In The Crying of Lot 49, the most significant symbols of how modern consumerism hurts humanity are cars, the freeways laid down for them, and the smog they leave behind. In the novel, Oedipa get everywhere by car, and practically everything in California is designed around driving, reflecting the rise of American consumerist culture in which modern comfort like cars and freeways are deemed more important than the aesthetic beauty or climate of an entire city. Additionally, driving represents the double-sided nature of empowerment that comes with modern comforts: on the highway, Oedipa feels free but rootless, both empowered to act for herself (or go wherever she wants) and totally rootless, without any clear goals to fulfill or places to go in her life. Her mind clears up when she drives, but the world gets obscured by a thick layer of smog that seems to separate her both literally and figuratively from the rest of reality. And while all of Southern California becomes an endless concrete jungle full of unfamiliar places to explore, it is horrendously ugly and there is nothing at all worth seeing. To rebuild the world for cars, nature and history have to be paved over, like the city tears up a cemetery to build the East San Narciso Freeway. And by the end of the novel, building a world for cars seems to mean building a world that is not suitable for people to live happy, fulfilling lives.

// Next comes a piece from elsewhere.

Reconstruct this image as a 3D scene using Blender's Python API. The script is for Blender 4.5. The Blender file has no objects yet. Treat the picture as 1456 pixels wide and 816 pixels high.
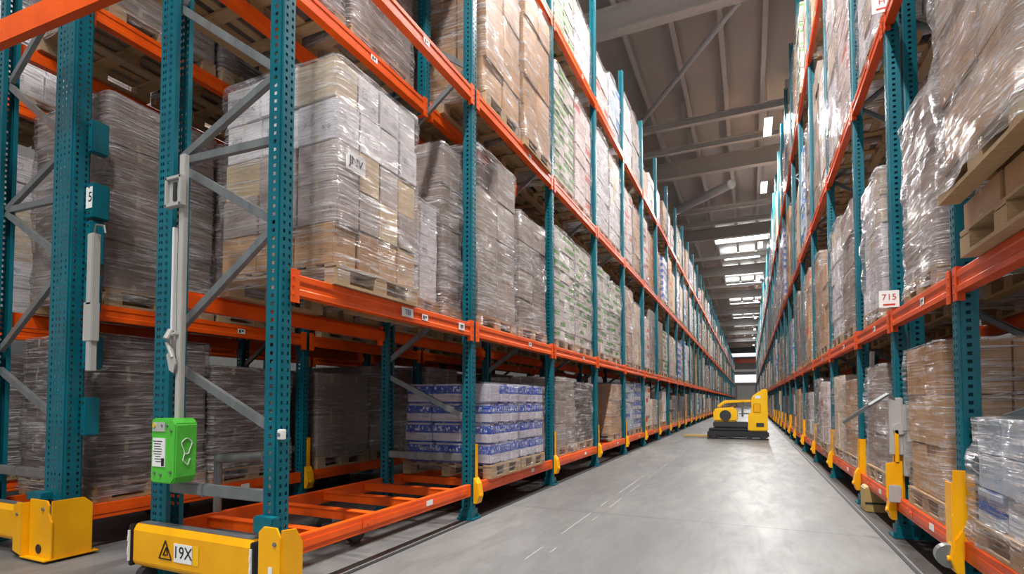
import bpy, math, random
from mathutils import Vector, Matrix, noise
C = bpy.context.scene.collection
PI = math.pi
R = random.Random(7)

# ------------------------------------------------------------ measures
H = 1.2                      # eye height
FX, DEP = -2.63, 1.03        # left row: aisle-side post line, frame depth
U2 = -4.91                   # second unit on the left
U3 = -7.25
RX = 1.22                    # right row post line
Y0, BAY = 2.38, 2.42
LV_L = [0.36, 1.99, 4.44, 6.88]
LV_R = [0.36, 1.99, 4.72, 8.15]
TOP_L, TOP_R = 8.85, 11.45
LY = [Y0 + BAY*i for i in range(46)]
RY = [1.75, 4.12, 5.72, 7.4, 9.7] + [9.7 + 2.4*i for i in range(1, 44)]
ROOF = 13.0

# ------------------------------------------------------------ node helpers
class NT:
    def __init__(s, name):
        s.m = bpy.data.materials.new(name); s.m.use_nodes = True
        s.t = s.m.node_tree; s.t.nodes.clear()
        s.out = s.t.nodes.new('ShaderNodeOutputMaterial')
    def n(s, kind, ins=None, **props):
        nd = s.t.nodes.new(kind)
        for k, v in props.items(): setattr(nd, k, v)
        for k, v in (ins or {}).items(): s.put(nd.inputs[k], v)
        return nd
    def put(s, sock, v):
        if isinstance(v, bpy.types.NodeSocket): s.t.links.new(v, sock)
        elif isinstance(v, bpy.types.Node): s.t.links.new(v.outputs[0], sock)
        else: sock.default_value = v
    def math(s, op, a, b=0.0, c=None, clamp=False):
        nd = s.t.nodes.new('ShaderNodeMath'); nd.operation = op; nd.use_clamp = clamp
        s.put(nd.inputs[0], a); s.put(nd.inputs[1], b)
        if c is not None: s.put(nd.inputs[2], c)
        return nd.outputs[0]
    def mix(s, fac, a, b):
        nd = s.t.nodes.new('ShaderNodeMix'); nd.data_type = 'RGBA'
        s.put(nd.inputs[0], fac); s.put(nd.inputs[6], a); s.put(nd.inputs[7], b)
        return nd.outputs[2]
    def ramp(s, fac, stops):
        nd = s.t.nodes.new('ShaderNodeValToRGB'); e = nd.color_ramp.elements
        e[0].position, e[0].color = stops[0]; e[1].position, e[1].color = stops[-1]
        for p, c in stops[1:-1]:
            x = e.new(p); x.color = c
        s.put(nd.inputs[0], fac); return nd.outputs[0]
    def coord(s, scale=(1,1,1), rot=(0,0,0), kind='Object', shuffle=False):
        tc = s.n('ShaderNodeTexCoord')
        src = tc.outputs[kind]
        if shuffle:
            oi = s.n('ShaderNodeObjectInfo')
            k = s.math('MULTIPLY', oi.outputs['Random'], 37.0)
            va = s.n('ShaderNodeVectorMath', operation='ADD'); s.put(va.inputs[0], src); s.put(va.inputs[1], k)
            src = va.outputs[0]
        mp = s.n('ShaderNodeMapping', {'Vector': src, 'Scale': scale, 'Rotation': rot})
        return mp.outputs[0]
    def noise(s, vec, scale, detail=3, rough=.5, dist=0.0):
        return s.n('ShaderNodeTexNoise', {'Vector': vec, 'Scale': scale, 'Detail': detail, 'Roughness': rough, 'Distortion': dist}).outputs[0]
    def bump(s, h, strength=.3, dist=.01):
        return s.n('ShaderNodeBump', {'Height': h, 'Strength': strength, 'Distance': dist}).outputs[0]
    def principled(s, color, rough=.5, metal=0.0, normal=None, **kw):
        p = s.n('ShaderNodeBsdfPrincipled', {'Base Color': color, 'Roughness': rough, 'Metallic': metal})
        if normal is not None: s.put(p.inputs['Normal'], normal)
        for k, v in kw.items(): s.put(p.inputs[k], v)
        return p.outputs[0]
    def done(s, sh): s.put(s.out.inputs[0], sh); return s.m
def g(v): return (v, v, v, 1)
def c4(*a): return (a[0], a[1], a[2], 1)

def painted(name, col, dark, chip, rough=.38, wear=.66):
    t = NT(name); v = t.coord(kind='Object', shuffle=True)
    n1 = t.noise(v, 3.2, 4); n2 = t.noise(v, 38, 5, .65)
    c = t.mix(t.ramp(n1, [(.3, g(0)), (.75, g(1))]), col, dark)
    m = t.ramp(n2, [(wear, g(0)), (wear+.04, g(1))])
    c = t.mix(t.math('MULTIPLY', m, .8), c, chip)
    r = t.math('MULTIPLY_ADD', n2, .3, rough-.15)
    return t.done(t.principled(c, r, 0.0, t.bump(n2, .08), **{'Specular IOR Level': .35}))
M = {}
M['teal'] = painted('teal_paint', c4(.002,.130,.172), c4(.0015,.085,.115), c4(.05,.05,.05), .36, .69)
M['orange'] = painted('orange_paint', c4(.90,.115,.006), c4(.68,.07,.004), c4(.25,.09,.04), .38, .67)
M['red_orange'] = painted('red_orange_paint', c4(.78,.095,.012), c4(.56,.055,.008), c4(.25,.09,.05), .38, .67)
M['yellow'] = painted('yellow_paint', c4(.92,.45,.003), c4(.78,.34,.003), c4(.12,.09,.03), .36, .70)
M['truck_yellow'] = painted('truck_yellow', c4(.92,.55,.01), c4(.85,.45,.008), c4(.3,.2,.03), .35, .8)
M['green'] = painted('green_plastic', c4(.10,.55,.06), c4(.07,.42,.04), c4(.5,.7,.5), .3, .8)
def metal(name, a, b, rough, met=.7):
    t = NT(name); v = t.coord((1,1,.25), shuffle=True); n = t.noise(v, 12, 5, .6)
    return t.done(t.principled(t.mix(n, a, b), t.math('MULTIPLY_ADD', n, .3, rough-.15), met, t.bump(n, .06)))
M['galv'] = metal('galvanised_steel', c4(.13,.15,.155), c4(.34,.36,.36), .38, .6)
M['pale_galv'] = metal('pale_galvanised_steel', c4(.42,.43,.44), c4(.58,.59,.60), .4, .25)
M['grey_box'] = metal('grey_enamel', c4(.36,.35,.33), c4(.47,.46,.43), .5, .05)
M['dark_steel'] = metal('dark_steel', c4(.03,.032,.035), c4(.07,.07,.075), .5, .5)
M['steel_rail'] = metal('worn_rail_steel', c4(.12,.10,.09), c4(.22,.2,.18), .4, .6)
def plain(name, col, rough=.5, met=0.0, var=.12):
    t = NT(name); n = t.noise(t.coord(shuffle=True), 9, 4)
    d = tuple(x*(1-var*2) for x in col[:3])+(1,)
    return t.done(t.principled(t.mix(n, d, col), rough, met))
M['black'] = plain('black_rubber', c4(.018,.018,.02), .6)
M['white'] = plain('white_plastic', c4(.78,.78,.76), .4, var=.05)
M['paper'] = plain('white_paper', c4(.82,.82,.80), .6, var=.04)
M['ink'] = plain('black_ink', c4(.012,.012,.015), .5)
M['red_ink'] = plain('red_ink', c4(.55,.05,.03), .5)
M['blue_ink'] = plain('blue_ink', c4(.03,.12,.4), .5)
M['pale_glass'] = plain('pale_screen', c4(.5,.52,.47), .15)
M['tan'] = plain('tan_plastic', c4(.48,.33,.12), .5)
M['lamp_lens'] = plain('amber_lens', c4(.8,.5,.05), .2)
def emis(name, col, s):
    t = NT(name); e = t.n('ShaderNodeEmission', {'Color': col, 'Strength': s}); return t.done(e.outputs[0])
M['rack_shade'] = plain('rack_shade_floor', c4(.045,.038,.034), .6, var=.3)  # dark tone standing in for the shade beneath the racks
M['far_window'] = emis('far_window_glow', c4(.95,.97,1), 1.1)
M['skylight'] = emis('daylight_panel', c4(.92,.97,1), 7.0)
M['led'] = emis('led_diffuser', c4(1,.97,.93), 6.0)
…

Cars, Smog, and Freeways Quotes in The Crying of Lot 49
Yet at least he had believed in the cars. Maybe to excess: how could he not, seeing people poorer than him come in, Negro, Mexican, cracker, a parade seven days a week, bringing the most godawful of trade-ins: motorized, metal extensions of themselves, of their families and what their whole lives must be like, out there so naked for anybody, a stranger like himself, to look at […] Even if enough exposure to the unvarying gray sickness had somehow managed to immunize him, he could still never accept the way each owner, each shadow, filed in only to exchange a dented, malfunctioning version of himself for another, just as futureless, automotive projection of somebody else’s life. As if it were the most natural thing. To Mucho it was horrible. Endless, convoluted incest.
San Narciso lay further south, near L.A. Like many named places in California it was less an identifiable city than a grouping of concepts—census tracts, special purpose bond-issue districts, shopping nuclei, all overlaid with access roads to its own freeway. But it had been Pierce's domicile, and headquarters: the place he'd begun his land speculating in ten years ago, and so put down the plinth course of capital on which everything afterward had been built, however rickety or grotesque, toward the sky; and that, she supposed, would set the spot apart, give it an aura. […] Though she knew even less about radios than about Southern Californians, there were to both outward patterns a hieroglyphic sense of concealed meaning, of an intent to communicate. There'd seemed no limit to what the printed circuit could have told her (if she had tried to find out); so in her first minute of San Narciso, a revelation also trembled just past the threshold of her understanding.
High above the L.A. freeways,
And the traffic's whine,
Stands the well-known Galactronics
Branch of Yoyodyne.
To the end, we swear undying
Loyalty to you,
Pink pavilions bravely shining,
Palm trees tall and true.
Looking down at San Francisco a few minutes later from the high point of the bridge’s arc, she saw smog. Haze, she corrected herself, is what it is, haze. How can they have smog in San Francisco? Smog, according to the folklore, did not begin till farther south. It had to be the angle of the sun.
Amid the exhaust, sweat, glare and ill-humor of a summer evening on an American freeway, Oedipa Maas pondered her Trystero problem. All the silence of San Narciso—the calm surface of the motel pool, the contemplative contours of residential streets like rakings in the sand of a Japanese garden—had not allowed her to think as leisurely as this freeway madness.
For John Nefastis (to take a recent example) two kinds of entropy, thermodynamic and informational, happened, say by coincidence, to look alike, when you wrote them down as equations. Yet he had made his mere coincidence respectable, with the help of Maxwell’s Demon.
Now here was Oedipa, faced with a metaphor of God knew how many parts; more than two, anyway. With coincidences blossoming these days wherever she looked, she had nothing but a sound, a word, Trystero, to hold them together.